Has anyone ever had a child who threw the WORST temper tantrums EVER!? The smallest things in the world can set her off... For example asking her what she wants to drink. Or if I am holding the baby and Kate wants to be picked up, she throws herself on the floor and screams. I swear ladies, She sounds like satan.


Do you ignore tantrums? I would love to stop them, she is contantly waking up the baby/making it impossible for her three year old sister to take naps, etc.

Answer:

Yes I would ignore it...just let her have her fit and get her frustrations out. DS is starting to get like that too and he's 15months. Whenever I try to remove him from certain area that he's not allowed. He would lay down on the floor and cry. I just ignore it. Sometimes when I get tired of it I put him on his bed. I put my headphones on give him 15mins and when I check on him he's done crying. I get down to his level and tell him that its not right for him to get everything he wants in life. Ignoring works for me but I'm also going deaf because I keep putting my headphones on but its okay. I don't know how he's going to react though when the new baby gets here this Nov. that's why I am training myself and him early. You got your hands full though or it could be she's having a hard time dealing with the new baby at home. She used to be the baby and now there's a new one. Maybe she feels like your not giving her more attention. Talk to her if she understands. If talking doesn't work I would ignore her she will eventually get use to it besides she's too young to understand what that new baby is doing at home. She probably thinks you are going to return your new baby back to the original owner. Ignoring works for me majority of the time because if I pay attention to my son that's when he does his "tantrum" when he lays down on the floor I just walk over him and keep walking away. He gets up of course and move on and do something else hoping that he would get my attention. But I only talk to his level when he gets really out of control. Other than that. I don't say a word. I simply remove him from the area or just ignore him pretty much. Amazingly he comes back to me when I'm sitting down and give me a hug.
Answer:

Funny this should come up! I've only watched Nanny 911 about 5 or 6 times, and I always try to watch it when DD (age 5) is not in the room. (I don't want her getting any "ideas" about how to get on my nerves!! ) But she has seen enough of the show to know what it's about. She asked me about it once, and I told her that "those kids were SO out of control, that their Mommy and Daddy had to have someone else come in and straighten them out!!" This obviously sunk in with her, because just the other day she was acting up, and when I threatened to put her in the "time out chair" she said, "OH! So, what are you going to do NOW? Call NANNY 911??????". I about died laughing!!
Answer:

Both of my girls are big tantrum throwers. To be honest, I've never seen any children throw one bigger than my girls can. My 3 year old has mostly outgrown it, but my 17 month old has gotten into it now. She will get so mad that if I try to pick her and comfort her in the midst of her screaming, she will actually stop crying and push me away/hit me and then resume screaming. I am at a loss as to how to handle it, so I'm just trying to take her ped's advice and ignore it.

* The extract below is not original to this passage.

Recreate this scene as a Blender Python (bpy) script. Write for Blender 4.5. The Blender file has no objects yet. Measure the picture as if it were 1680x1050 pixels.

It sounds like she is definitely reacting to the new baby at home. Is it possible to have dh watch the other two and just have some special mommy and Kate time once in a while? This might help a bit.
Answer:

I agree...one month is actually a short time to adjust - my son took a good 6 mos. and he's older. Not saying this will go on 6 mos., but the meltdowns did happen. He needed some extra mom time and patience.

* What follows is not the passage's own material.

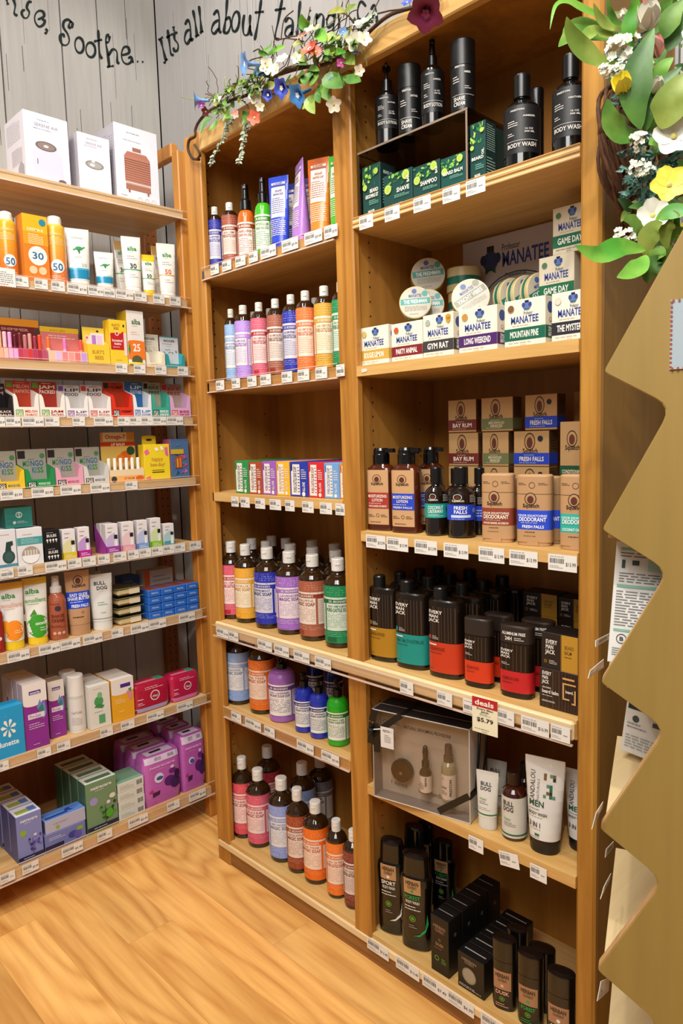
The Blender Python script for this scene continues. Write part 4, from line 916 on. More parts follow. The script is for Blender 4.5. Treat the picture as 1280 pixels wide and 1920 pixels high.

Little diva has tantrums. I give her a hug where appropriate, tell her how to solve her unhappiness (go get your puppy dog (one she carries everywhere)), and if all else fails, I literally turn my back. Sometimes she'll come in front of me and do it again. It would be funny if she'd stop banging her head!
Answer:

I tried everything. The best thing that worked for my son is to just simply walk out. I leave the room even if I'm in midsentence. If he follows I leave that room. He gets no attention, no acknowledgment until he has calmed down and talks in a normal voice. Warning, until they understand this the fits will get worse (usually the first day). I've heard when they are older and whine and argue you simply say "I love you too much to argue with you" and drop it. Ignore any attempt they do to try to bring it back up. Love and logic is the best!
Answer:

I left out a few things. You new baby will adjust to big sister. Mine doesn't blink when my son gets out of control. Get her a new doll, and have her care for the doll, feed it when your feedding baby, etc. My son still drags "practice sister" around.
Answer:

oh gosh don't mention nanny911, every episode I've seen it's the parents fault for that bad behavior!

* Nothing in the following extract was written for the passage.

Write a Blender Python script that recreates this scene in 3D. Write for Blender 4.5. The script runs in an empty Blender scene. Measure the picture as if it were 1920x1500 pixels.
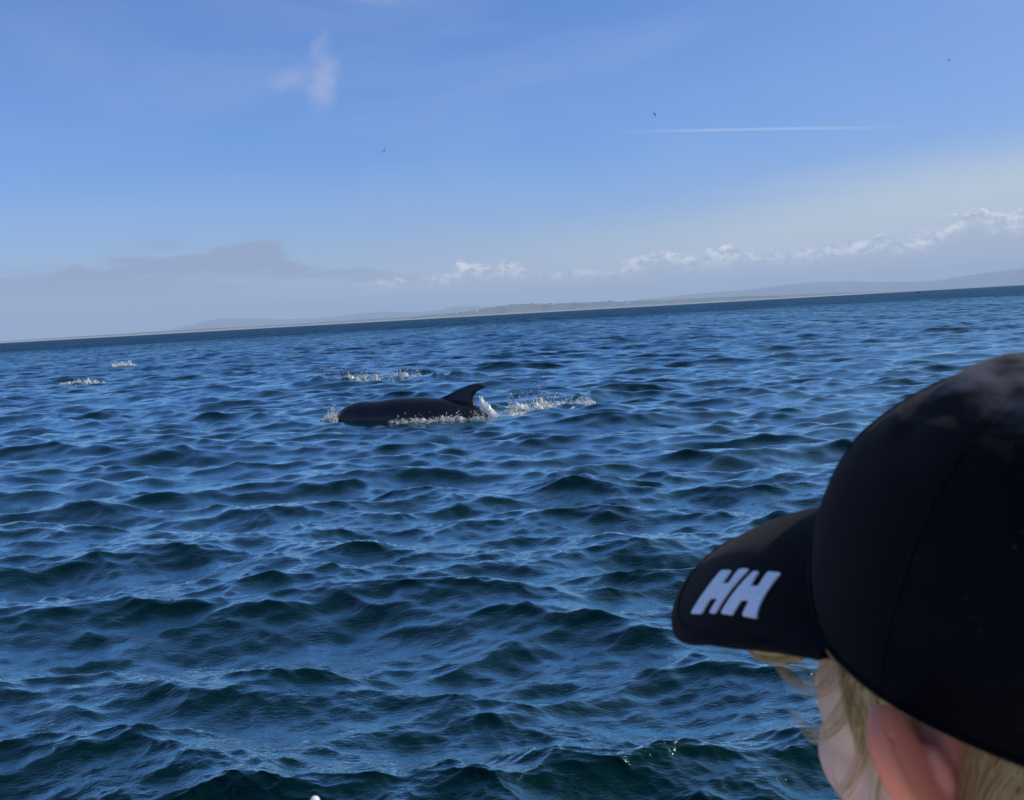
import bpy, bmesh, math, random
import numpy as np
from mathutils import Vector, Matrix
R = math.radians
random.seed(7)
rng = np.random.default_rng(11)
scene = bpy.context.scene
col = scene.collection

# ------------------------------------------------------------------ camera
CAM_H = 1.6
cd = bpy.data.cameras.new('camera')
cam = bpy.data.objects.new('camera', cd)
col.objects.link(cam)
scene.camera = cam
pitch, roll = R(4.64), R(3.25)
F = Vector((0, math.cos(pitch), -math.sin(pitch)))
R0 = Vector((1, 0, 0)); U0 = Vector((0, math.sin(pitch), math.cos(pitch)))
RR = math.cos(roll)*R0 - math.sin(roll)*U0
UU = math.sin(roll)*R0 + math.cos(roll)*U0
m = Matrix((RR, UU, -F)).transposed().to_4x4()
m.translation = (0, 0, CAM_H)
cam.matrix_world = m
cd.sensor_width = 36; cd.lens = 37.5
cd.clip_start = 0.02; cd.clip_end = 90000
cd.dof.use_dof = True; cd.dof.focus_distance = 16.5; cd.dof.aperture_fstop = 26

# ------------------------------------------------------------------ light
SUN_AZ, SUN_EL = 91.0, 43.0           # azimuth clockwise from the view direction (+Y)
world = bpy.data.worlds.new('World'); scene.world = world
world.use_nodes = True
wt = world.node_tree; wt.nodes.clear()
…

I agree that is is b/c of the new baby in the house. The middle child is in a very tight spot and tends to get less attention, thus acting out. I would try to ignore the tantrums and when she calms down talk to her about good behavior and especially sounds like you need to try to carve out some time for personal attention with just you and her. Maybe take her somewhere special one day?!
Answer:

I have a 21 month old too and he has just started throwing some doozy tantrums in the last month. I think a lot of it is their age and I am sure throwing a new baby in the mix is making it even harder. With my son he gets really frustrated because (I think) he has gotten to be a great little talker and he can tell us just what he wants now, and he gets furious if he doesn't get it! He has opinions on EVERYTHING now that he can verbalize them so well, and it starts with what he is going to eat for breakfast and it doesn't end until he is insisting that he isn't ready for bed at night. I have been ignoring the fits as best I can and I have also started putting him in time out for a minute or two if he does something I can't ignore like pull his brother's hair or throw his food because he doesn't like what he is served. He is pretty funny when he has his fits. He rages for a minute or so and when he doesn't get any attention from it he stops and says "John being ugly!" and we smile and agree with him.
Answer:

Try ignoring the behavior as long as it will not hurt her. One technique that worked for me is to insist that she goes to a particular spot to have her tantrum...ask her to go there or put her there. Make sure you give her some strange looks. Not angry looks but boy are you acting weird with a little disappointment looks. I did this with one of my 5 yr old students who had frequent tantrums and giving him a specific place to have his tantrums took away from the control he was trying to gain by having them. When he would start a tantrum I would just point to the tantrum spot and that would be it. He soon stopped having the tantrums because he did not like the attention that a tantrum spot gave him.